Presiden Joko Widodo (Jokowi) hari ini melantik dua menteri kabinet di Istana Negara, Jakarta. Sekretaris Jenderal Partai Golkar Idrus Marham dilantik sebagai Menteri Sosial dan mantan Panglima TNI Jenderal (Purn) Moeldoko menjabat Kepala Staf Presiden (KSP).
Sementara itu, Jokowi memutuskan tak mengganti posisi Menteri Perindustrian Airlangga Hartarto yang juga menjabat sebagai Ketua Umum Partai Golkar. Jokowi beralasan, Airlangga tak perlu diganti karena masa jabatannya menteri di kabinetnya hanya tersisa sekitar satu tahun dan apabila diganti orang lain akan mengganggu kinerja kabinet.
"Bila ditaruh orang baru, ini belajar ini paling tidak enam bulan, kalau tak cepat bisa setahun untuk menguasai itu," kata Jokowi kepada wartawan di Jakarta, Rabu (17/1).
(Baca: Jokowi Lantik Idrus Marham Jadi Mensos, Moeldoko Gantikan Teten)
Jokowi mengatakan Airlangga merupakan sosok yang sangat menguasai tugas di Kementerian Perindustrian. "Pak Airlangga itu betul-betul menguasai dan mengerti betul baik yang berkaitan mengenai konsep makro industri di negara kita, dengan menyiapkan strategi industri hilirisasi ke depan seperti apa," kata Jokowi.
Jokowi menekankan jabatan Menteri Perindustrian tidaklah mudah. "Jangan sampai tinggal waktu seperti ini kita ubah dan yang baru akan belajar, belajar lebih.Kementerian (perindustrian) juga tidak mudah," kata dia.
Sebelum mengumumkan perombakan kabinet, dikabarkan sempat terjadi pembahasan alot terkait posisi Airlangga.
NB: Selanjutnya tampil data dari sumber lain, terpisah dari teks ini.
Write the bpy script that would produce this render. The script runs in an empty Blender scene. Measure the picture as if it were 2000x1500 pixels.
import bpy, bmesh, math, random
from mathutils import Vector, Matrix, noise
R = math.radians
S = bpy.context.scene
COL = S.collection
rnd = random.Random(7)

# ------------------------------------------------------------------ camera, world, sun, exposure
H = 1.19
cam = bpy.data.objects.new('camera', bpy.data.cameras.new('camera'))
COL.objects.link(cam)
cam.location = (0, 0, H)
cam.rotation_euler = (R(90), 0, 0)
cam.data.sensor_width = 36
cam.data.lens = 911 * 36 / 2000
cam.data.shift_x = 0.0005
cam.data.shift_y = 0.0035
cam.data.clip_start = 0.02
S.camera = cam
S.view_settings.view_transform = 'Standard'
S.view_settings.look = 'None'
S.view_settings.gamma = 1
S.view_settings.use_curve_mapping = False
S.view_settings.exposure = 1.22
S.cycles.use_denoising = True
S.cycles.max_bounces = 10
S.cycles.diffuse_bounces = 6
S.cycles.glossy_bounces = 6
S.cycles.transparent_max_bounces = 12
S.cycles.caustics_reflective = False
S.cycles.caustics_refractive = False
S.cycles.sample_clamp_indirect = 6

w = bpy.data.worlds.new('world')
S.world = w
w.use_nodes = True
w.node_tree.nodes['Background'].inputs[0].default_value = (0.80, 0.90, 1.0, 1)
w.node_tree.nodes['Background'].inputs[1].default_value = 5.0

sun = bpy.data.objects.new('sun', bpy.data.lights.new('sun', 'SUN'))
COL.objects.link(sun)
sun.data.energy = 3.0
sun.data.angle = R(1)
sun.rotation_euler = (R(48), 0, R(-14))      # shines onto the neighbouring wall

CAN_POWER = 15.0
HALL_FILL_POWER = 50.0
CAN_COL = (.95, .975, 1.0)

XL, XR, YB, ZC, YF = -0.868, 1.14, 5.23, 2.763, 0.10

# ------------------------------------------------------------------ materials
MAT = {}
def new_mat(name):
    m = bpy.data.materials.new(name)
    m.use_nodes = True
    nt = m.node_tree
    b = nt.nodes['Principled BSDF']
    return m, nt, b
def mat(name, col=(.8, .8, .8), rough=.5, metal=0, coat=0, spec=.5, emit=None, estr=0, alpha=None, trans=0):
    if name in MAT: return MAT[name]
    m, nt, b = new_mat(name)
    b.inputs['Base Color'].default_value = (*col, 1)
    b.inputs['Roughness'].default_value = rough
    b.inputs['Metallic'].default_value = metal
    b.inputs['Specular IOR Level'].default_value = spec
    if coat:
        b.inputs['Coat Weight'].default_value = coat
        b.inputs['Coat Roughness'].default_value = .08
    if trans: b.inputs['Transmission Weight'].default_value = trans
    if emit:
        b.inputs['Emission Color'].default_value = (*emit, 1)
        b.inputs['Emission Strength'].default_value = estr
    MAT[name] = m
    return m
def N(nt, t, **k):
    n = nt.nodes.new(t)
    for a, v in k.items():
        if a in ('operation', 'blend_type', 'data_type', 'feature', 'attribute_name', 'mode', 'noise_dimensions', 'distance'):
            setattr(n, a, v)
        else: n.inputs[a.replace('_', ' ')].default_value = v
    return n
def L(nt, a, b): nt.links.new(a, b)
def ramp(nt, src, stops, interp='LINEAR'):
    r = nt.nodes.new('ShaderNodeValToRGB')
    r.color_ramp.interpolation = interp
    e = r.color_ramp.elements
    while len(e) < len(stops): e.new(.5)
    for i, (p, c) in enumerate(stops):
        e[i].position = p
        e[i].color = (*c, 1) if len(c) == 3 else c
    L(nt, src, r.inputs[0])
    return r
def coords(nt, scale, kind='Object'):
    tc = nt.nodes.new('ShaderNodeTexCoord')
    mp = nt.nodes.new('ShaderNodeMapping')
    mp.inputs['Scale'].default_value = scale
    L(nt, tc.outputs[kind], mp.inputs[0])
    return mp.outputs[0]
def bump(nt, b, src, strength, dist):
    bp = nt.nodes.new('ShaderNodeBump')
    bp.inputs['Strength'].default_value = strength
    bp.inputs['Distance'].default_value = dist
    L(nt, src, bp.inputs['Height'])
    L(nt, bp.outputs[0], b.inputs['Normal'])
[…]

Wakil Presiden Jusuf Kalla yang juga pernah rangkap Ketua Umum Golkar sekaligus wakil Presiden RI dalam periode 2004-2009, mendukung Airlangga tetap berada di kabinet.
Dalam beberapa kali kesempatan Kalla menjelaskan pekerjaan sebagai menteri akan dapat dibagi dengan tugas sebagai pimpinan partai, tanpa mengorbankan salah satu pekerjaan."Kalau ketua Golkar sepengalaman saya urusannya (dapat dikerjakan) malam, jadi tidak menganggu waktu kerja (di kabinet)," kata Kalla.
(Baca: Kalla Beri Sinyal Airlangga Hartarto Akan Bertahan di Kabinet)
Di masa awal pemerintahannya, Jokowi pernah melarang menteri merangkap jabatan. Ketika itu Jokowi mengatakan rangkap jabatan akan mengganggu kinerja di pemerintahan. Sehingga saat Jokowi-JK mengumumkan formasi Kabinet Kerja pada 27 Oktober 2014, beberapa menteri yang memiliki posisi pemimpin di partai politik, melepaskan jabatan di parpol.